Mild Habanero Hot Peppers

Mild habaneros with poblano and padron peppers and heirloom tomatoes

The garden’s a mess, but I’m still picking the very mild habanero peppers.  They’re beautiful – lime green with shiny, pleated skin.  The plant’s lovely, too — about thigh-high with lime-kelly green flouncy leaves that tend to hide the many peppers they produce. The peppers are delicious. Aromatic with a distinct flavor that shines in salads, fritattas, omelets, salsa, soups, and more. Unlike habaneros from which they are derived, they have very little heat – about 500 Scoville units, the measurement of capsacin in a hot pepper, whereas a ‘regular’ habanero is about 300,000. (Jalapeno is about 5,000 Scoville units just to give you an idea of the degree of heat).

They were developed by Texas A&M breeder,Kevin Crosby, who crossed a searing Yucatan habanero with wild cousins from Bolivia and Colombia to develop the mild chile. Zavory, sold by Cook’s Garden seeds, is similar, though it doesn’t have that distinct habanero flavor. Renee’s Garden Seeds sells something they call Suave, which is what I planted last year and this year, and love.  By way of comparison, the chili reputed to be the hottest scientifically tested variety in the world, the ‘Red Savina habanero,’ rates 577,000 Scoville, the unit used to measure heat in chiles. The institute’s new mild ‘NuMex Suave Orange’ habanero measures 835 Scoville and the new mild ‘NuMex Suave Red’ limps in with 580 units.

This time of year, I’m getting so many, I share them. And although I use lots of them fresh in a host of things, but while I pickle the lemon peppers and other hot peppers I grow, I don’t do it with these mild habaneros.  Instead, I roast some in a slow oven with salt and olive oil, then stuff them in a freezer bag ( and when I’m ambitious, I actually haul out the vacuum sealer my husband uses for his geese) and freeze them. In winter, I can just take a couple out and put them into soup or stew for a little hit of flavor and heat that doesn’t come any other way.

Habaneros added to satueed cauliflower and curry

But they are superb in crab salad, in sandwiches, soups – I made soup with curried lamb stock, a batch of sliced mild habaneros, and a leek and loved it.

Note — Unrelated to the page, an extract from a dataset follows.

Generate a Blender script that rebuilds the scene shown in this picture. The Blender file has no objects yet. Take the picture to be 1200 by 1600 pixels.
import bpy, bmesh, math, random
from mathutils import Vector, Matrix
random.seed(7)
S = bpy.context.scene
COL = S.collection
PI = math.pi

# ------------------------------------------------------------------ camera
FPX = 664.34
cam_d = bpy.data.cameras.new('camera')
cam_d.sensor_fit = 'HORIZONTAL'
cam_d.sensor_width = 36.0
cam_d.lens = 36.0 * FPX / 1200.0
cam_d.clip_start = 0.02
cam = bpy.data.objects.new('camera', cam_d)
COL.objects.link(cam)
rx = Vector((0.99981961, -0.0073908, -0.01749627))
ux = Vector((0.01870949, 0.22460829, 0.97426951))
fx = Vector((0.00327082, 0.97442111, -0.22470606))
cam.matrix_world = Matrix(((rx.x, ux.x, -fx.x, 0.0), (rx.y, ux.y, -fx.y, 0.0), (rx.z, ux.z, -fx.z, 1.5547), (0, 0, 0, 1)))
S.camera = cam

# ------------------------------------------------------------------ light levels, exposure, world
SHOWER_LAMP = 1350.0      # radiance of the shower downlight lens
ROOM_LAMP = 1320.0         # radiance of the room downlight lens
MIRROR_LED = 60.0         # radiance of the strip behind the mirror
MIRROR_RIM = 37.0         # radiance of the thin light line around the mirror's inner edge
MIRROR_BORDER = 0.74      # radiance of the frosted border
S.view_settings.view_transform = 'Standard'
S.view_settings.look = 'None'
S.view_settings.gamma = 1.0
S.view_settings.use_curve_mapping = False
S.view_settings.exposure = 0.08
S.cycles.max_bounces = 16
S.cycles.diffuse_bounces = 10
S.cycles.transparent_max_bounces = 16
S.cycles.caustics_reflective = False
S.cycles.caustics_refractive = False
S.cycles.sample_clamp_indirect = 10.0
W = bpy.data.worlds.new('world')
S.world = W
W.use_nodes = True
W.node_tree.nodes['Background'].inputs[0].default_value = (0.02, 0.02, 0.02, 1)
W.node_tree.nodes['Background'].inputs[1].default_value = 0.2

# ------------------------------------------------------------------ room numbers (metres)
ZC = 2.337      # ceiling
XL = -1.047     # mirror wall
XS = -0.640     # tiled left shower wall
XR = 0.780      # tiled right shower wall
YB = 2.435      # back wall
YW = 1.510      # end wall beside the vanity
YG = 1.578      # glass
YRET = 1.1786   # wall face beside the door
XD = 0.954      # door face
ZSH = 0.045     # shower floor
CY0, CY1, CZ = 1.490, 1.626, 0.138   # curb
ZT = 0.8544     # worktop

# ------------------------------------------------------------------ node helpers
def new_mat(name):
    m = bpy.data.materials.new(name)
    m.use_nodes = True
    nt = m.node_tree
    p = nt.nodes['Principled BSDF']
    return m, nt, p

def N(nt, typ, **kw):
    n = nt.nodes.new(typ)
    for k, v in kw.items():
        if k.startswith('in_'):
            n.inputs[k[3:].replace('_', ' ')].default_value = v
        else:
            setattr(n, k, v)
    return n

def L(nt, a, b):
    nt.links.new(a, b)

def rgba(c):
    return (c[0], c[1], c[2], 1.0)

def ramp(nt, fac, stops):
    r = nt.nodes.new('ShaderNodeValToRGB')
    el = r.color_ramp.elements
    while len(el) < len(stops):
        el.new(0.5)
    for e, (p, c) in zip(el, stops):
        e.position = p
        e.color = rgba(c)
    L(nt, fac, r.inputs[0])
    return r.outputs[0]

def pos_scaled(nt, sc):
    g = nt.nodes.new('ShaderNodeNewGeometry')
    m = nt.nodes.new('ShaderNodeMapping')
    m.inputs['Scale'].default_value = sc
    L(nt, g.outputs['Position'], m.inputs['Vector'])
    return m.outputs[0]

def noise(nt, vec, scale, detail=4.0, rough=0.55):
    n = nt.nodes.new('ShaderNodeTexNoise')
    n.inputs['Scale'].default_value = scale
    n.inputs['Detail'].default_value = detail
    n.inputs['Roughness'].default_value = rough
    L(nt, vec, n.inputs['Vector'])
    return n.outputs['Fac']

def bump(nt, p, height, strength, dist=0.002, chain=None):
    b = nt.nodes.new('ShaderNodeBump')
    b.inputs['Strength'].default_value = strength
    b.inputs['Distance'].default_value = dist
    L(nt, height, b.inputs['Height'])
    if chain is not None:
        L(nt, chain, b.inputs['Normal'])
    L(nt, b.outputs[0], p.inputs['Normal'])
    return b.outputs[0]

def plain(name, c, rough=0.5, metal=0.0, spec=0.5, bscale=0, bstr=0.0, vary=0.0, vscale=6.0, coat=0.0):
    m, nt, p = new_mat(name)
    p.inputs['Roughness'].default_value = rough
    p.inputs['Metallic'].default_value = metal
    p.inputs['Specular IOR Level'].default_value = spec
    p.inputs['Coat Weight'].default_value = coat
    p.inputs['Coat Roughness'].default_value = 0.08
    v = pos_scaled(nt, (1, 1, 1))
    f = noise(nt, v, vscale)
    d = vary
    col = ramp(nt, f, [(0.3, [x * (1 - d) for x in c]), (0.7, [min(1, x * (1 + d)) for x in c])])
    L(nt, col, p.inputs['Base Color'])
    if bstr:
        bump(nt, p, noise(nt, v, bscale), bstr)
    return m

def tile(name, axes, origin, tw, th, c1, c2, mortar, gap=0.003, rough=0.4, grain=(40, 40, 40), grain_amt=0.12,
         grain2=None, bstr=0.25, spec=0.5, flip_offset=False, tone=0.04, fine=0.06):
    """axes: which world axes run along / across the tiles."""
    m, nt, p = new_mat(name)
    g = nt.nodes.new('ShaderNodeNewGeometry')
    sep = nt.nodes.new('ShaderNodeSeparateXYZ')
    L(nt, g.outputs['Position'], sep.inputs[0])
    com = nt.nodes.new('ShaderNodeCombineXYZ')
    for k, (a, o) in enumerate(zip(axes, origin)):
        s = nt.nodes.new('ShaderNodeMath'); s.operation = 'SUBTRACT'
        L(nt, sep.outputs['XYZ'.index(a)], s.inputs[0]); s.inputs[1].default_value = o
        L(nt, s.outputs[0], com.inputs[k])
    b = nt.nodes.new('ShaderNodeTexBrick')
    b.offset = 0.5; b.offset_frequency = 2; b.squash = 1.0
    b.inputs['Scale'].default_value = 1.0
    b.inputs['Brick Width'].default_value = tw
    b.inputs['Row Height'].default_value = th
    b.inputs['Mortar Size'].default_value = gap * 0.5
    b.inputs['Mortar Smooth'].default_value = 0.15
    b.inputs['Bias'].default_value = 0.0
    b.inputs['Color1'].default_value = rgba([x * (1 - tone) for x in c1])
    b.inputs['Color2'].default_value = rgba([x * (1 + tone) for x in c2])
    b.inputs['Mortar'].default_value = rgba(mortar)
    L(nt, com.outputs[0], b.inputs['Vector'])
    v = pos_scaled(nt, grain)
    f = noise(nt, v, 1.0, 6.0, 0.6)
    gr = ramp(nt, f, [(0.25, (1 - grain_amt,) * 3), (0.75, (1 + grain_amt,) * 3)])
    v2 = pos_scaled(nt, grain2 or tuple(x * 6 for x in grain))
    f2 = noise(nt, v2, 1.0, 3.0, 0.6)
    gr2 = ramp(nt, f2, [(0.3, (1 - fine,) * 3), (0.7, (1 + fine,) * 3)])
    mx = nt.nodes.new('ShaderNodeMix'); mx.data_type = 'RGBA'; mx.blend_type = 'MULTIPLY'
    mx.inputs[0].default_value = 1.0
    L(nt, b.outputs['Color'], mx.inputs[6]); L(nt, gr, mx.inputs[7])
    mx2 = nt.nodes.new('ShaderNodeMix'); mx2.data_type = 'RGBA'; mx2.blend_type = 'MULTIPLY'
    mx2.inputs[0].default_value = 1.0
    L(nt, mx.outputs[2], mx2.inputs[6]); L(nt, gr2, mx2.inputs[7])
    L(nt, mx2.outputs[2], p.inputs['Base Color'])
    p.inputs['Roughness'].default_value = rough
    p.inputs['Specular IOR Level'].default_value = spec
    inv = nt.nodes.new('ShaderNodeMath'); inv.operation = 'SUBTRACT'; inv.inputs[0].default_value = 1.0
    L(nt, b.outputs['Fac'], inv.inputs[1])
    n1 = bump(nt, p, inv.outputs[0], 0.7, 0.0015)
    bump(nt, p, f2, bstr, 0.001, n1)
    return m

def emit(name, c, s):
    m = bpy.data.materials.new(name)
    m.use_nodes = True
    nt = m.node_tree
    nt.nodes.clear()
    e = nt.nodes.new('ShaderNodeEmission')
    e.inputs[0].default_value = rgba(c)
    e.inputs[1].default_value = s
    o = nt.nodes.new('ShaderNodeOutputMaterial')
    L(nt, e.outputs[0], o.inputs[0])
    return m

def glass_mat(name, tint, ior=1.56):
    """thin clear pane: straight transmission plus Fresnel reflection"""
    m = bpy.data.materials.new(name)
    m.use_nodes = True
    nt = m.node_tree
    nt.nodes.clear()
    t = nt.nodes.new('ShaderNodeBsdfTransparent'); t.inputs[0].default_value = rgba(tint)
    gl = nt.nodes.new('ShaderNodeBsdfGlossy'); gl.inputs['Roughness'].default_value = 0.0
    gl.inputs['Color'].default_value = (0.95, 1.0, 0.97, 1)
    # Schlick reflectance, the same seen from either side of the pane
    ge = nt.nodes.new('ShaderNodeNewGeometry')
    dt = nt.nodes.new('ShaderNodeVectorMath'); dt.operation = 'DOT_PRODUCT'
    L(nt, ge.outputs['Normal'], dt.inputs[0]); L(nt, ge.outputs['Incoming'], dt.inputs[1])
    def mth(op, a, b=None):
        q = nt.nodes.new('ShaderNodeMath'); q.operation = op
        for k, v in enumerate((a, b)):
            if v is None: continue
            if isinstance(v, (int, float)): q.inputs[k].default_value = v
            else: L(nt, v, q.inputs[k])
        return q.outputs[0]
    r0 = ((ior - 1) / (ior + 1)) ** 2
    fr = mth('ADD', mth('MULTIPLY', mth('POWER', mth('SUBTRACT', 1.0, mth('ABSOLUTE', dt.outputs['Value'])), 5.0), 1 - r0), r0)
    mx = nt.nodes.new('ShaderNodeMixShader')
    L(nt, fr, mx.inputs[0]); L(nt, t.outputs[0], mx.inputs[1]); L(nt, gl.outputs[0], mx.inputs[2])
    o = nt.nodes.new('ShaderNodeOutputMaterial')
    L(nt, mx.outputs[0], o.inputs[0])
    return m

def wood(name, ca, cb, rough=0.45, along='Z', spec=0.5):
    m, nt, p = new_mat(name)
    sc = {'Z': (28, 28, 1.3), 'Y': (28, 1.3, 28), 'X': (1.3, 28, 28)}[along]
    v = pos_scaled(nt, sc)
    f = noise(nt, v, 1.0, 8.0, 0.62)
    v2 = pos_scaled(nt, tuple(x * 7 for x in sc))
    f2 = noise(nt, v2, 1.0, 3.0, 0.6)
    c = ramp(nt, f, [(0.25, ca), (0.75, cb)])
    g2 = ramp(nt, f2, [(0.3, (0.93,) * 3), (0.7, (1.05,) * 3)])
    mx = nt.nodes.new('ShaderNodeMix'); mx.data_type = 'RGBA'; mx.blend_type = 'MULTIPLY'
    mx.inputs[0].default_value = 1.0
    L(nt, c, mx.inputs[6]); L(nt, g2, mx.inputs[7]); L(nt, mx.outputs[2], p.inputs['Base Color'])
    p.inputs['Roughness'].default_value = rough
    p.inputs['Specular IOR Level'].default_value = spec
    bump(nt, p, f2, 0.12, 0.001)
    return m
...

http://articles.sfgate.com/2005-04-09/home-and-garden/17368888_1_habanero-chile-peppers

Published by Nancy Taylor Robson

I grew up sailing and building boats with my dad, married a tugboat captain, (who I'm still happily married to) and embarked on a life of adventure, challenge and fun. My first book, Woman in the Wheelhouse, told the sometimes harrowing story of working on an old coastal tugboat as cook/deckhand then worked in Mexico in the Campeche oil fields on a supply boat. I was one of the first women in the country to earn a tug operator's license. I'm the author of three other books, Course of the Waterman, which won the Fred Bonnie Prize for the novel, the historical novel, A Love Like No Other: Abigail and John Adams, A Modern Love Story, and OK Now What? A Caregiver's Guide to What Matters, which I wrote with longtime RN and hospice nurse, Sue Collins during the time my mother-in-law was moving to the end of her life. My second, Course of the Waterman, the coming of age novel of a young Eastern Shore waterman, won the Fred Bonnie award in 2004. My third book, second novel, A Love Like No Other: Abigail and John Adams, A Modern Love Story, takes readers into the lives of the new nation's strong-willed second First Lady and her stubborn, often-absent and adored husband, John, our second US President. I wrote the book because I'd spent big chunks of time raising children alone while my husband was at sea and felt an affinity for Abigail, but also looked to her life as a MUCH bigger challenge that informed and encouraged my own. My fourth book, OK Now What? A Caregiver's Guide to What Matters (Head to Wind Publishing, 2014) was written in collaboration with Sue Collins, RN and longtime hospice nurse and has received heartwarming feedback on how helpful it's been to many caregivers. A freelance writer for many years, I've published personal essays, features, maritime reporting and analysis, travel, garden and more for such places as The Washington Post, Yachting, House Beautiful, The Baltimore Sun, the Christian Science Monitor, Southern Living, Sailing, and more. I'm also a University of Maryland Master Gardener who grows and cans the family's fruits and vegetables, and a Bay-Wise program certifier. I write, sail, race sailboats (occasionally), walk the German Shepherd dogs, and cook for friends and family.

2 thoughts on “Mild Habanero Hot Peppers

  1. How about taking them to your local farmers’ market and handing them over to one of the vendors? There are a few people who actually enjoy them (the flavor, I’m told, is the same lovely FLAVOR of these mild hybrids). And some recipes call for a habanero or two — if you have enough bulk of stuff compared to the peppers, you may get the flavor without the seared innards.